Until today, when I found out via Facebook that one of my best grad school friends just got engaged. Again, I'm really happy for her. She has been dating her boyfriend for a long time, and when I met her at this time last year she was already talking about how she knew they would be getting married. She actually spent quite a bit of time wondering aloud when she would get the ring, so I'm glad she's finally engaged.
But as happy as I am for her--for both of them--there's a part of me that can't help but think, "Seriously? Two of my friends can manage to get engaged in the same week and I can't even MEET a remotely interesting guy, much less go on a date with one?!" Like I said, it's just a bit much.
I don't have many single friends anymore. In fact, of the people I am closest to in my life, the only ones that are not currently in relationships are my brother (to my knowledge, anyway), Kiki, and my friend Jen. Every single one of my new friends here is either married or in a serious, long-term relationship. The only reason I don't constantly feel like a third wheel at social events is that a couple of the girls are in long-distance relationships so they're effectively alone, too, although not in the same way. My sister is in a long-term relationship. I apparently now have three friends that are engaged. I can think of at least three other friends off the top of my head that will likely make engagement announcements before the end of the school year (every time Maddi calls me, I expect her to tell me that she is engaged; she and her boyfriend have looked at rings and everything).
I know it's terrible, but there's a tiny part of me that is selfishly grateful that Kiki's brief foray into the dating pool last weekend didn't work out. I want her to have a good, long-lasting relationship. I really, really do. God knows she deserves that, and I shouldn't be selfish. Even though it didn't work out for me, I have at least experienced a healthy, long-lasting relationship (not to mention a long-lasting but perhaps not as healthy relationship) and she really hasn't. It's her turn and I know it. But there's a little part of me that hopes that maybe when it's her turn, it will be my turn again, too.* Because on the very rare occasions that I get truly down about being single, the best way to pull myself out of the funk is to remind myself that Kiki and Jen are amazing and they haven't gotten lucky yet, either.

I have to be pragmatic here. I realize that the average American woman gets married at 25. I realize that this means that it's perfectly reasonable that I'm reaching a stage in my life where I have more friends that are married/almost-married than friends that are single.
I realize that I have made many choices in life that have led me to this point where I'm in my mid-twenties and absolutely nowhere near marriage. I realize that I was scarily close to being one of those girls that gets married at 20, and even when I bitch about being single right now, I fundamentally know that I made the right choice when I opted out of the relationship that would have had me married with children by the age of 22. Even if that was the only chance at marriage that this lifetime is going to give me.
I'm even practical enough to realize that I could very well be moping about nothing. After all, I just said the average woman gets married at 25 (and that number gets higher all the time), which means that while half of women my age are married, the other half are not. So perhaps I'm just hanging out with the wrong people. Ha. Considering that 90% of people in this country eventually get married, and considering that I'm a friendly person without any weird socialization issues or emotional problems, and considering that even at my most critical I still consider myself a fairly attractive person, I think the odds are pretty good that I will eventually meet someone I like who likes me back. Most people would probably tell me that my moping and moaning is extremely premature, and most of the time I'm sensible enough to agree.

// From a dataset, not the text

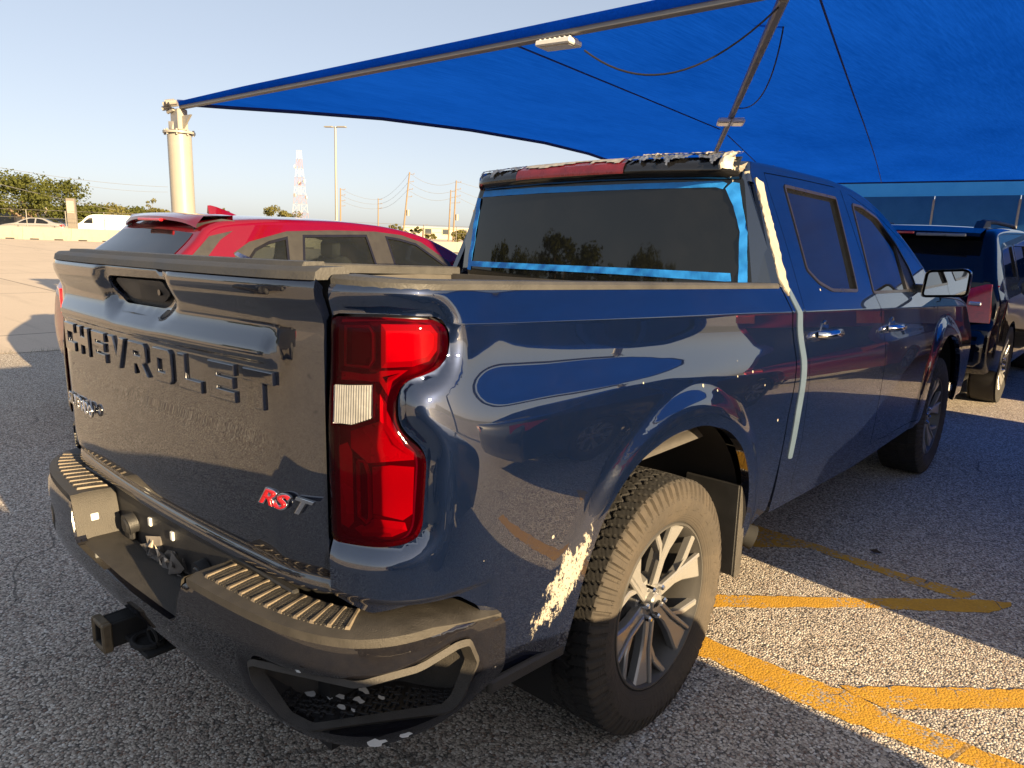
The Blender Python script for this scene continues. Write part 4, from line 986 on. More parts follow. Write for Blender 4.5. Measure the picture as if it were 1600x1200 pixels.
for mir in (False, True):
    hh = .03 if not mir else .06
    for nm, po, win in (('rear_door', rd, RW), ('front_door', fd, FW)):
        dr = panel(nm, rounded(po, .006, 2), side(), M_NAVY, truck, [win], hh*.7, .025, .014 if not mir else .04, mir, lines=off3(CREASE))
        wg = panel('window', inset(win, .010), side(-.014), M_GLASS, dr, [], hh, .0, .03, mir)
        panel('window_trim', inset(win, .001), side(.004), M_TRIM, dr, [inset(win, .015)], .05, .022, .03, mir)
        if nm == 'front_door': panel('mirror_sail', inset(SAIL, .008), side(-.004), M_PLAST, dr, [], .05, .01, .03, mir)
        y0 = 1.30 if nm == 'rear_door' else 2.39; z0 = 1.183 if nm == 'rear_door' else 1.133; s = -1 if mir else 1
        xx = float(fx(np.array([y0]), np.array([z0]))[0])
        b = B(); b.tube([(s*(xx+.002), y0-.105, z0), (s*(xx+.035), y0-.085, z0), (s*(xx+.042), y0, z0-.001), (s*(xx+.035), y0+.085, z0-.003), (s*(xx+.002), y0+.105, z0-.004)], [.014, .018, .019, .018, .014], 10); hd_ = b.build('door_handle', M_CHROME, dr, 50)
        b = B(); b.lathe([(.001, .0), (.003, .045), (.006, .052), (.001, .056)], 0, (s*(xx-.006), y0-.015, z0+.0), 24); b.build('handle_cup', M_NAVY, hd_, 40)
M_PRIM_SHADE = simple('primer_shaded', (.055, .085, .125), .55, 0, .15, .12, 10, .2, 60)  # pale primer darkened and blued: the strip's shade is painted into its colour
strip = [(.930, 1.355), (.966, 1.287), (.965, 1.113), (.935, .891), (.925, .70), (.975, .69), (.985, .80), (.990, .867), (1.022, 1.099), (1.022, 1.28), (.955, 1.39)]
strip_hi = [(.925, 1.355), (.955, 1.39), (.948, 1.43), (.965, 1.521), (.995, 1.69), (1.022, 1.80), (.955, 1.82), (.925, 1.70), (.885, 1.52), (.868, 1.42)]
panel('primer_strip', rounded(strip, .01, 2), side(.003), M_PRIM_SHADE, truck, [], .03, .003, .02)
sh_ = side(.004)
def lumpy(y, z): return sh_(y, z)+np.stack([.0025*np.sin(y*93+z*31+2*np.sin(z*37))*np.sin(z*57+y*40)+.0012*np.sin(z*151+3*np.sin(z*23)), 0*y, 0*y], -1)
panel('filler_strip', rounded(strip_hi, .008, 2), lumpy, M_FILL, truck, [], .012, .006, .01)
# back of the cab
def ybk(x, z): return .868+.030*(z-1.38)/.45+.035*(np.abs(x)/.85)**2.2*0+.020*(x/.8)**2*0+.0*x
def back(o=0.): return lambda x, z: np.stack([x, ybk(x, z)-.045+.055*(np.abs(x)/.86)**3-o, z+0*x], -1)
def wb(z): return float(fx(np.array([.9]), np.array([z]))[0])
bo = [(-wb(1.0)+.015, 1.0), (wb(1.0)-.015, 1.0), (wb(1.32)-.012, 1.32), (wb(1.5)-.012, 1.5), (wb(1.7)-.012, 1.7), (wb(1.83)-.012, 1.835), (-wb(1.83)+.012, 1.835), (-wb(1.7)+.012, 1.7), (-wb(1.5)+.012, 1.5), (-wb(1.32)+.012, 1.32)]
GW = rounded([(-.800, 1.375), (.800, 1.375), (.720, 1.815), (-.720, 1.815)], .03, 4)
bk = panel('cab_back', bo, back(), M_NAVY, truck, [GW], .04, .03)
rw = panel('rear_window', inset(GW, -.006), back(.003), M_GLASSR, truck, [], .05, .012)
def tape(poly): panel('masking_tape', poly, lambda x, z: back(.0075)(x, z)+np.stack([0*x, .0022*np.sin(x*23+z*41)+.0014*np.sin(x*71-z*87), 0*x], -1), M_TAPE, rw, [], .02, .001)
tape([(-.70, 1.772), (-.69, 1.803), (-.3, 1.806), (.2, 1.803), (.64, 1.800), (.665, 1.79), (.65, 1.768), (.62, 1.776), (.2, 1.779), (-.3, 1.778)])
tape([(-.800, 1.395), (-.77, 1.390), (-.710, 1.765), (-.742, 1.770)])
tape([(.685, 1.795), (.712, 1.79), (.765, 1.60), (.788, 1.385), (.752, 1.383), (.735, 1.60), (.70, 1.70), (.66, 1.77)])
tape([(-.78, 1.412), (-.77, 1.440), (-.2, 1.440), (.3, 1.440), (.715, 1.436), (.724, 1.404), (.70, 1.402), (.2, 1.410)])
# high brake light bar under the roof lip, wrapped in torn tape
b = B(); n = 40; V = []; F = []
for i in range(n+1):
    x = -.715+1.43*i/n; y0 = float(back()(np.array([x]), np.array([1.83]))[0][1]); c = .018*(1-(x/.715)**2)
    e = 1-sst(.66, .715, abs(x))*.55
    sec = [(.01, 1.800), (-.030*e, 1.806), (-.055*e, 1.822), (-.060*e, 1.842), (-.045*e, 1.868), (.0, 1.892), (.06, 1.898)]
    V += [(x, y0+a, z+c*.8) for a, z in sec]
k = 7
for i in range(n):
    for j in range(k-1): F.append((i*k+j, i*k+j+1, i*k+k+j+1, i*k+k+j))
b.add(V, F); bl = b.build('brake_light_bar', M_GLOSSB, truck, 50)
def wrap(name, x0, x1, mat, amp, za=1.826, lift=.006, n=60, m=14, cut=None):
    V = []; F = []
    U = np.linspace(x0, x1, n); S_ = np.linspace(0, 1, m)
    sec = np.array([(-.0580, 1.824), (-.060, 1.842), (-.045, 1.868), (.0, 1.892), (.06, 1.899)]); sl = np.r_[0, np.cumsum(np.hypot(*np.diff(sec, axis=0).T))]; sl /= sl[-1]
    rs = np.random.RandomState(int(abs(x0)*1000)); wv = [(rs.uniform(20, 160), rs.uniform(2, 14), rs.uniform(0, 6)) for _ in range(9)]
    keep = []
    for x in U:
        y0 = float(back()(np.array([x]), np.array([1.83]))[0][1]); c = .018*(1-(x/.715)**2)*.8; e = 1-sst(.66, .715, abs(x))*.55
        for s in S_:
            a = np.interp(s, sl, sec[:, 0])*(e if np.interp(s, sl, sec[:, 0]) < 0 else 1); z = np.interp(s, sl, sec[:, 1]); d = sum(abs(math.sin(f*x+g*s*3+p))**3 for f, g, p in wv)/9*amp
            V.append((x, y0+a-(lift+d)*.8, z+c+(lift+d)*.7)); keep.append(cut(x, s) if cut else True)
    for i in range(n-1):
        for j in range(m-1):
            q_ = (i*m+j, i*m+j+1, i*m+m+j+1, i*m+m+j)
            if all(keep[t] for t in q_): F.append(q_)
    return sharp_obj(name, V, F, mat, bl, 25)
M_SILV = simple('torn_film', (.30, .31, .33), .2, .75, .3, .5, 22)
M_SILV2 = simple('torn_film_pale', (.40, .37, .31), .45, .1, .2, .3, 26)
M_REDF = simple('brake_lens_film', (.16, .012, .018), .28, 0, .5, .4, 14)
wrap('torn_film', -.70, -.40, M_SILV, .012, cut=lambda x, s: s > .36+.12*math.sin(x*47)+.10*math.sin(x*113+1)+.07*math.sin(x*29+2))
wrap('brake_lens', -.40, .22, M_REDF, .003, n=40)
wrap('torn_film', -.37, .19, M_SILV2, .004, lift=.010, cut=lambda x, s: .42+.12*math.sin(x*11+1) < s < .98-.10*math.sin(x*7) if x < .02 else s > .30+.1*math.sin(x*20))
wrap('torn_film', .225, .69, M_SILV, .022, cut=lambda x, s: s > .34+.10*math.sin(x*39)+.10*math.sin(x*97+1)+.07*math.sin(x*23+2))
wrap('torn_film', .27, .70, M_SILV2, .02, lift=.014, cut=lambda x, s: s > .70+.12*math.sin(x*31)+.10*math.sin(x*83) or x > .655)
b = B(); rs = random.Random(4)
for k in range(26):
    t = k/25; c = Vector((.675+.030*t+rs.gauss(0, .012), .845+.10*t+rs.gauss(0, .012), 1.862-.085*t+rs.gauss(0, .012)))
    b.hull([tuple(c+Vector((rs.gauss(0, .014), rs.gauss(0, .016), rs.gauss(0, .014)))) for _ in range(7)])
b.build('filler_lump', M_FILL, truck)
# mirrors, fender, grille
for s in (1, -1):
    b = B(); P = [(y, z) for y, z in rounded([(.955, 1.268), (1.200, 1.285), (1.205, 1.43), (1.175, 1.448), (.97, 1.432)], .03, 4)]
    V = []; F = []; n = len(P); cx, cz = 1.085, 1.36
    for yy, sc in ((2.995, .97), (2.985, 1.0), (3.02, 1.02), (3.08, .95), (3.13, .78), (3.15, .5)): V += [(s*(cx+(a-cx)*sc), yy, cz+(c_-cz)*sc) for a, c_ in P]
    for i in range(5):
        for j in range(n): F.append((i*n+j, i*n+(j+1) % n, i*n+n+(j+1) % n, i*n+n+j))
    F.append(tuple(range(5*n, 6*n))); b.add(V, F); b.hull([(s*x, y, z) for x in (.90, 1.02) for y in (3.03, 3.11) for z in (1.295, 1.345)])
    mr = b.build('side_mirror', M_GLOSSB, truck, 50)
    G_ = inset(P, .014); q = N('mirror_glass'); q.set(Base_Color=(.80, .82, .82), Metallic=1, Roughness=.02)
    sharp_obj('mirror_glass', [(s*a, 3.006-.0*(a-cx), c_) for a, c_ in G_], [tuple(range(len(G_)))], q.m, mr)
fi = [tuple(p) for p in I3]
fo_ = [(3.645, 1.215)]+fi[1:-2]+[(4.62, .45), (4.36, .45)]+[(3.745+.545*math.cos(a), .44+.545*math.sin(a)) for a in np.linspace(rad(0), rad(180), 26)]+[(3.265, .47), (3.275, .62), (3.325, .82), (3.445, 1.0), (3.525, 1.215)]
for mir in (False, True): panel('front_fender', fo_, side(), M_NAVY, truck, [], .02 if not mir else .06, .03, .014 if not mir else .04, mir, lines=off3(CREASE))
b = B(); b.box((0, 4.68, .85), (1.5, .05, .36), .02)
for k in range(5): b.box((0, 4.705, .72+.065*k), (1.4, .03, .02), .004)
b.build('grille', M_PLAST, truck)
b = B(); b.box((0, 4.70, .52), (1.8, .16, .22), .04); b.build('front_bumper', M_CHROME, truck)
b = B(); b.box((0, 2.1, 1.25), (1.3, 2.0, .9), .1); b.build('cabin_interior', M_DARK, truck)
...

Also, when Kiki and I were talking on the phone after her dating debacle the other night and she was kind of depressed, I said, "Well, really, what's the worst case scenario?" and she pulled a Miranda and said, "I'll be sad and lonely for the rest of my life and when I die my face will be eaten by my cat before anyone knows I'm dead." But what I was trying to point out is that the worst possible scenario is that we'll spend the rest of our lives "alone". And what's so terribly bad about that?
I'm really not kidding when I say that I would be okay spending the rest of my life on my own. I'm self-sufficient, I'm great at entertaining myself, I have a lot of things in my life that fulfill me. Really, if the worst thing that ever happens in my life is that I never get married, I'm going to consider myself pretty damn lucky.

But seriously, I think two engagement announcements in one week is enough for a while. In fact, I'm going to say that that officially fills my Engaged Friends Quota for 2007, so if you're one of my girlfriends who has been ring shopping, you'd better tell your guy to save the actual proposal until January.

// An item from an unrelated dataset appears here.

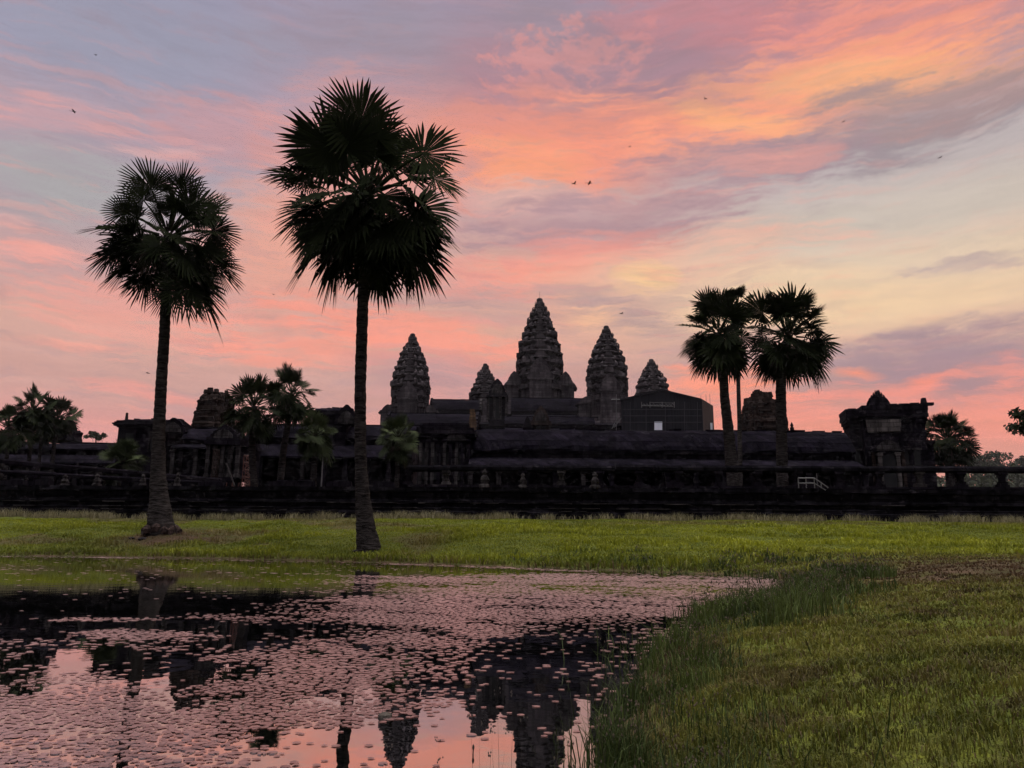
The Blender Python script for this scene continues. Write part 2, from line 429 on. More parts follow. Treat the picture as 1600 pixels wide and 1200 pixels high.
def leaf_mat(name, a, b_, trans=.25, rough=.55, spec=.35):
    m, nt, b = new_mat(name); L = nt.links.new
    at_ = nnode(nt, 'ShaderNodeAttribute', attribute_name='tone')
    c = mixc(nt, at_.outputs['Fac'], a, b_)
    L(c, b.inputs['Base Color']); b.inputs['Roughness'].default_value = rough; b.inputs['Specular IOR Level'].default_value = spec
    if trans:
        tr = nnode(nt, 'ShaderNodeBsdfTranslucent'); L(c, tr.inputs[0])
        mx = nnode(nt, 'ShaderNodeMixShader'); mx.inputs[0].default_value = trans
        L(b.outputs[0], mx.inputs[1]); L(tr.outputs[0], mx.inputs[2]); L(mx.outputs[0], nt.nodes['Material Output'].inputs[0])
    return m
M_FROND = leaf_mat('palm_frond', (.008, .010, .006), (.023, .029, .013), .02, .9, .0)
M_FROND_GREEN = leaf_mat('young_frontlit_frond', (.020, .028, .012), (.060, .074, .032), .05, .8, .05)  # greener young fronds, lightened too for light falling on their front
M_FROND_MID = leaf_mat('mid_palm_frond', (.011, .015, .008), (.034, .043, .019), .04, .8, .03)
M_DRY = leaf_mat('dry_frond', (.022, .017, .012), (.05, .038, .028), .03, .8, .1)
M_LEAF = leaf_mat('tree_leaf', (.014, .02, .009), (.036, .045, .018), .1, .7, .15)
M_STRAW = leaf_mat('straw_grass', (.14, .13, .06), (.34, .29, .16), .3)
M_REED = leaf_mat('sedge_blade', (.018, .030, .008), (.065, .088, .020), .25, .7, .15)
M_SEED = leaf_mat('sedge_seed', (.04, .03, .02), (.12, .09, .06), .1)

def ground_mat():
    m, nt, b = new_mat('turf'); L = nt.links.new
    big = noise_fac(nt, .16, 4, .6, (1, 1.6, 1), lo=.40, hi=.62)
    mid = noise_fac(nt, 1.1, 5, .65)
    fine = noise_fac(nt, 9, 4, .7)
    c = mixc(nt, mid, (.055, .072, .009), (.14, .155, .016))
    c = mixc(nt, fine, c, (.06, .075, .014))
    br = nnode(nt, 'ShaderNodeAttribute', attribute_name='bare')
    c2 = mixc(nt, mid, (.035, .024, .014), (.085, .055, .032))
    bf = nnode(nt, 'ShaderNodeMath', operation='MULTIPLY_ADD', use_clamp=True); L(mid, bf.inputs[0]); bf.inputs[1].default_value = .5
    bo = nnode(nt, 'ShaderNodeMath', operation='SUBTRACT'); L(br.outputs['Fac'], bo.inputs[0]); bo.inputs[1].default_value = .30
    L(bo.outputs[0], bf.inputs[2])
    L(mixc(nt, bf.outputs[0], c, c2), b.inputs['Base Color'])
    b.inputs['Roughness'].default_value = .95; b.inputs['Specular IOR Level'].default_value = .1
    bp = nnode(nt, 'ShaderNodeBump'); bp.inputs['Strength'].default_value = .8; bp.inputs['Distance'].default_value = .06
    L(fine, bp.inputs['Height']); L(bp.outputs[0], b.inputs['Normal'])
    return m
M_TURF = ground_mat()
def blade_mat(name, green0, green1, dry0, dry1, trans=.35):
    m, nt, b = new_mat(name); L = nt.links.new
    t = nnode(nt, 'ShaderNodeAttribute', attribute_name='tone'); d = nnode(nt, 'ShaderNodeAttribute', attribute_name='dry')
    c = mixc(nt, d.outputs['Fac'], mixc(nt, t.outputs['Fac'], green0, green1), mixc(nt, t.outputs['Fac'], dry0, dry1))
    L(c, b.inputs['Base Color']); b.inputs['Roughness'].default_value = .7; b.inputs['Specular IOR Level'].default_value = .2
    tr = nnode(nt, 'ShaderNodeBsdfTranslucent'); L(c, tr.inputs[0])
    mx = nnode(nt, 'ShaderNodeMixShader'); mx.inputs[0].default_value = trans
    L(b.outputs[0], mx.inputs[1]); L(tr.outputs[0], mx.inputs[2]); L(mx.outputs[0], nt.nodes['Material Output'].inputs[0])
    return m
M_GRASS = blade_mat('lawn_blade', (.095, .115, .011), (.29, .31, .020), (.10, .065, .035), (.20, .14, .075))
M_BANK = blade_mat('bank_blade', (.048, .056, .008), (.175, .172, .030), (.05, .03, .016), (.12, .078, .040))

def water_mat():
    m, nt, b = new_mat('pond_water'); L = nt.links.new
    nt.nodes.remove(b)
    gl = nnode(nt, 'ShaderNodeBsdfGlossy'); gl.inputs['Roughness'].default_value = .012; gl.inputs['Color'].default_value = (.96, .96, .96, 1)
    df = nnode(nt, 'ShaderNodeBsdfDiffuse'); df.inputs['Color'].default_value = (.0012, .0013, .0012, 1)
    fr = nnode(nt, 'ShaderNodeFresnel'); fr.inputs['IOR'].default_value = 2.3
    fm = nnode(nt, 'ShaderNodeMapRange'); L(fr.outputs[0], fm.inputs[0]); fm.inputs[3].default_value = .45; fm.inputs[4].default_value = 1.0
    mx = nnode(nt, 'ShaderNodeMixShader'); L(fm.outputs[0], mx.inputs[0]); L(df.outputs[0], mx.inputs[1]); L(gl.outputs[0], mx.inputs[2])
    L(mx.outputs[0], nt.nodes['Material Output'].inputs[0])
    tc = nnode(nt, 'ShaderNodeTexCoord')
    n1 = nnode(nt, 'ShaderNodeTexNoise'); L(tc.outputs['Object'], n1.inputs['Vector']); n1.inputs['Scale'].default_value = 2.2; n1.inputs['Detail'].default_value = 3
    # one ring of ripples, left of the middle of the pond
    c0 = at(215, 1042, 1); t = -H / (c0.z - H); cx, cy = c0.x * t, c0.y * t
    ds = nnode(nt, 'ShaderNodeVectorMath', operation='DISTANCE'); L(tc.outputs['Object'], ds.inputs[0]); ds.inputs[1].default_value = (cx, cy, 0)
    sn = nnode(nt, 'ShaderNodeMath', operation='SINE'); ml = nnode(nt, 'ShaderNodeMath', operation='MULTIPLY'); L(ds.outputs['Value'], ml.inputs[0]); ml.inputs[1].default_value = 48; L(ml.outputs[0], sn.inputs[0])
    fd = nnode(nt, 'ShaderNodeMapRange'); L(ds.outputs['Value'], fd.inputs[0]); fd.inputs[1].default_value = .25; fd.inputs[2].default_value = .6; fd.inputs[3].default_value = .05; fd.inputs[4].default_value = 0
    rp = nnode(nt, 'ShaderNodeMath', operation='MULTIPLY_ADD'); L(sn.outputs[0], rp.inputs[0]); L(fd.outputs[0], rp.inputs[1]); L(n1.outputs[0], rp.inputs[2])
    bp = nnode(nt, 'ShaderNodeBump'); bp.inputs['Strength'].default_value = .035; bp.inputs['Distance'].default_value = .05
    L(rp.outputs[0], bp.inputs['Height']); L(bp.outputs[0], gl.inputs['Normal']); L(bp.outputs[0], fr.inputs['Normal'])
    return m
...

*On the flip side, as much as I would like to find my way into a relationship, I don't really want it to happen for me and not for Kiki. That would kind of suck.

2 comments:

Anonymous said...

i was wondering when all of this would come up in your blog. it's true. i really have absolutely no idea what could possibly be so wrong with us that we are NOT in relationships. and i appreciate your thought and concern for me. that is really sweet. i don't know. it's like seriously the most frustrating thing in my life right now. and we're not supposed to dwell on it, and "it will happen when you least expect it". but goddamnit, i dwell on it. and i expect it to happen any day now, but it's just not. and i don't know why. i am just as beautiful and amazing as the next girl...why has noone seen that? and even when there is a glimmer that someone DOES see that, they go running for the hills. UGH. i am really annoyed by this whole thing.

but i love you.

-kiks

Anonymous said...

Get over it.
I don't understand what the big deal is. No one thinks you're pathetic or anything due to your martial status. They MAY think you're pathetic due to other issues, but who knows?